Especially for our larger customers, this demands large volumes of data to be ingested, analyzed and processed. For some of our larger customers, this was causing noticeable dashboarding friction for both Harness and the customer. Load times were exorbitant, inhibiting access to answers quickly; costs were mutating, as the queries for these large tables were processing TBs of data. We needed a solution that would accelerate dashboard speeds–fast. Enter aggregate tables.

Within a month, we were able to spin up a number of curated aggregate tables for one of our largest customers that satisfied a majority of their use cases, and the results were dramatic.

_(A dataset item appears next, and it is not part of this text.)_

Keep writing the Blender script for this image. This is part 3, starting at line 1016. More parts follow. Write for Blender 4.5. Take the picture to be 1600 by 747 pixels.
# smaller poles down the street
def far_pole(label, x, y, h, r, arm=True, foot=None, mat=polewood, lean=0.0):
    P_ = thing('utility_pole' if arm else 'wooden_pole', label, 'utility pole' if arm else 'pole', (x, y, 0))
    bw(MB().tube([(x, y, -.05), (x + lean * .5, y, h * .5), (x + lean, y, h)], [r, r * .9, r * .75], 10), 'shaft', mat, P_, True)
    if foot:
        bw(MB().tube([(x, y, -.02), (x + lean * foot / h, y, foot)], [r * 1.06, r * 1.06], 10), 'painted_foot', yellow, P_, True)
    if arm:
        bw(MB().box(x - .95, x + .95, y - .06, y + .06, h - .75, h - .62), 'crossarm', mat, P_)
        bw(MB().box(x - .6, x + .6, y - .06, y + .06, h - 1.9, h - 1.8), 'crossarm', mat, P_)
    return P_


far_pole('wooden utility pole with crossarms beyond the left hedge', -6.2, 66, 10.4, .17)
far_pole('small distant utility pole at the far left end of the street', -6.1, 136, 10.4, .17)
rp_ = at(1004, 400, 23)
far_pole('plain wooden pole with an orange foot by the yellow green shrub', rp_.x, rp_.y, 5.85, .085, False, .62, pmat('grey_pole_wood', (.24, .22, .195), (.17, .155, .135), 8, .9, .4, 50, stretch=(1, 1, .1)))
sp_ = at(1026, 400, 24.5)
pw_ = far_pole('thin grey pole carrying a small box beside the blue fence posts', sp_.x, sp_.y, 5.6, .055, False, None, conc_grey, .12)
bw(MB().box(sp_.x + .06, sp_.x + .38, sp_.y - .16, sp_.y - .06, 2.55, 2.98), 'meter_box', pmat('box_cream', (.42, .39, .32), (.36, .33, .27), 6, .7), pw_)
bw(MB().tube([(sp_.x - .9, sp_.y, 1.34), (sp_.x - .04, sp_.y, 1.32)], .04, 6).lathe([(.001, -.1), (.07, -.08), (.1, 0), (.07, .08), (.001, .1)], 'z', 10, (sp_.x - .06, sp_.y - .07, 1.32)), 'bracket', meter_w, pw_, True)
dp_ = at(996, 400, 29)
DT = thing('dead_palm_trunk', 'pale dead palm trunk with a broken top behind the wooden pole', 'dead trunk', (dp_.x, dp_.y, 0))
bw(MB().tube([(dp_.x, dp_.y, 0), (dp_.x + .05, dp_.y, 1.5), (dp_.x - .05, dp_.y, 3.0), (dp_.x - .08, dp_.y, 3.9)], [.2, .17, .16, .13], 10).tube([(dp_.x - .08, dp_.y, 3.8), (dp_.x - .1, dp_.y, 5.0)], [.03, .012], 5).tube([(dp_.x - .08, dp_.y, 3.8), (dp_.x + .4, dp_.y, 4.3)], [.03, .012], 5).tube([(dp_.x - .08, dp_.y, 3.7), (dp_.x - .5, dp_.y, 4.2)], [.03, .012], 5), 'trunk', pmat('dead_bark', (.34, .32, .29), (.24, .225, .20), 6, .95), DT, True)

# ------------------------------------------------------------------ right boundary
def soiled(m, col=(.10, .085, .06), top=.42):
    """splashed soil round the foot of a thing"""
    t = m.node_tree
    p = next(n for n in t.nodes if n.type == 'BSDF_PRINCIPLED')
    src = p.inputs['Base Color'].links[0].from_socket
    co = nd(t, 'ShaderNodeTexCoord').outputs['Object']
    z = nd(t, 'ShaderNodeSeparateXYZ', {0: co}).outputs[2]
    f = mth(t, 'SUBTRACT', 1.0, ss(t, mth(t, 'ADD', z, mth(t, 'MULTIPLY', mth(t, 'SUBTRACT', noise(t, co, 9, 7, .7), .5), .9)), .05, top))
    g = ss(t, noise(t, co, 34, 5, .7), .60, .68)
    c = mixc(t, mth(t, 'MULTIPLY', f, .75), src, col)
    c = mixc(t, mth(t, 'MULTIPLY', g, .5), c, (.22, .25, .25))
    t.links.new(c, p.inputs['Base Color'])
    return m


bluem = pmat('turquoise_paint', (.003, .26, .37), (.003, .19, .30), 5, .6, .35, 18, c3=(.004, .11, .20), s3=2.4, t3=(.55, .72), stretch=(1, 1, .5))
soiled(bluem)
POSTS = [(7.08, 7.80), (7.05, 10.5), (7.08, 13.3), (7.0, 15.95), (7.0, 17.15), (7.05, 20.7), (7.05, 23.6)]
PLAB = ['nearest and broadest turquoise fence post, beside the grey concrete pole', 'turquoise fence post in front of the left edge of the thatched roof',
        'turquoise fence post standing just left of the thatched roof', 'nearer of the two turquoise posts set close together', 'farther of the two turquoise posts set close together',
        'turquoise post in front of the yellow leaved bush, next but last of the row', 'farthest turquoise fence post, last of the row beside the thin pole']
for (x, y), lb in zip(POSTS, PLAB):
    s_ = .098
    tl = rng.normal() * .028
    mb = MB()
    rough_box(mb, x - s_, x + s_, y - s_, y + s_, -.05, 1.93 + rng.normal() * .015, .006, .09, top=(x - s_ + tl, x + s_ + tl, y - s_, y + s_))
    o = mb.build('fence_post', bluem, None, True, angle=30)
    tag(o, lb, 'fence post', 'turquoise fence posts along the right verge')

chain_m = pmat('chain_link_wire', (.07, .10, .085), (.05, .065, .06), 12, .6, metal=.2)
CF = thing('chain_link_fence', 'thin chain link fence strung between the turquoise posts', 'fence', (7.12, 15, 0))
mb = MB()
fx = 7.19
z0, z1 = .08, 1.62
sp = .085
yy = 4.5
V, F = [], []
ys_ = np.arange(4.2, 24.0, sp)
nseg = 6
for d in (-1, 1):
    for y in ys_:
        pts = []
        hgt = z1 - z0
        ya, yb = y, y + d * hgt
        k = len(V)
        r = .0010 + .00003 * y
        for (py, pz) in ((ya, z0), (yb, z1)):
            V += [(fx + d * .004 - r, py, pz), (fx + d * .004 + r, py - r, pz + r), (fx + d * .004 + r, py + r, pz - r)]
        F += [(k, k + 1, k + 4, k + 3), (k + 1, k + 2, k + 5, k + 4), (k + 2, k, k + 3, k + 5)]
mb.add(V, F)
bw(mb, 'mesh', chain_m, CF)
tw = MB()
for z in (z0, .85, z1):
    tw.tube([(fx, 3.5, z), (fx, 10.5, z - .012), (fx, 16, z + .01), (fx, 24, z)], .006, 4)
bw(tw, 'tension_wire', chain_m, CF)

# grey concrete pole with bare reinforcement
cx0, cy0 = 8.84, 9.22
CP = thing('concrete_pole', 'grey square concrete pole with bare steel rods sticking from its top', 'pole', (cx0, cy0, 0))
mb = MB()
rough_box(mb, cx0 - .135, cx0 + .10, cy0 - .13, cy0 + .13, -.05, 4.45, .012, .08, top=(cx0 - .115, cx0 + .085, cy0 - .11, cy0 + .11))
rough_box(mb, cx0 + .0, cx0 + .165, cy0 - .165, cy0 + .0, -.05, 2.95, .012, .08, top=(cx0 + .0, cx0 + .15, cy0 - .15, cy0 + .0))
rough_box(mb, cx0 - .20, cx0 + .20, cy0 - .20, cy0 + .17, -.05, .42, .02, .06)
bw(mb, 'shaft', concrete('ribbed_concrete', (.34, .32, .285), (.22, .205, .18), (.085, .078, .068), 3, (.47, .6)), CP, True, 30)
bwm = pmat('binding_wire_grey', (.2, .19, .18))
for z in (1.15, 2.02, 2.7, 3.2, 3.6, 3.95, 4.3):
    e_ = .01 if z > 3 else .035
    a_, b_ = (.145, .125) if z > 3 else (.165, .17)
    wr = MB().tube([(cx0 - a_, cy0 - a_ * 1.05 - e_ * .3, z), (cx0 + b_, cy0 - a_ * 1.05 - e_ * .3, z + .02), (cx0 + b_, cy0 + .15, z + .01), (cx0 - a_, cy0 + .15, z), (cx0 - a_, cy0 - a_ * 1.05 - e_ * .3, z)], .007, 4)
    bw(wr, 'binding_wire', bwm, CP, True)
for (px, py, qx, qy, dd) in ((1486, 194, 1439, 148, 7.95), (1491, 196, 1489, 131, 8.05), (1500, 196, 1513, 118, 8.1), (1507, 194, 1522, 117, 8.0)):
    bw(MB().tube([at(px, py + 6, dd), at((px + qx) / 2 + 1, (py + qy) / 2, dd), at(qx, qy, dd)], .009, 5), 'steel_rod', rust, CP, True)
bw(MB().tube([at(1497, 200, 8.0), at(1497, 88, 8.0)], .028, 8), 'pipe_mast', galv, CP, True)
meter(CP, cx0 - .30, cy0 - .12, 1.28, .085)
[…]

We saw a radical decrease in dashboard load times, from 10s of minutes in load to less than 10 seconds of load. Not only that, we saw a dramatic decrease in bytes scanned and processed as a result of using aggregate tables. See below for an example of dramatic byte savings:

In this example, we are processing the same query at a fraction of a single percentage–0.096% of the size, or 1000x more efficiently!

The end result was realized cost savings for Harness and much faster dashboard load times for the customer, a win-win.

Concluding Thoughts

Aggregate tables are a powerful mechanism to deliver subset PDTs of a parent explore. Engineered correctly, one can craft these to position it to scale to one’s data needs, positioning the practitioner to ensure efficiency and cost-optimization in the data platform, while also enhancing the customer experience in delivering timely, fast visualizations. Harness has and will continue to utilize aggregate tables to eliminate choke points in query processing to continue to provide a best-in-class customer experience in Custom Dashboards.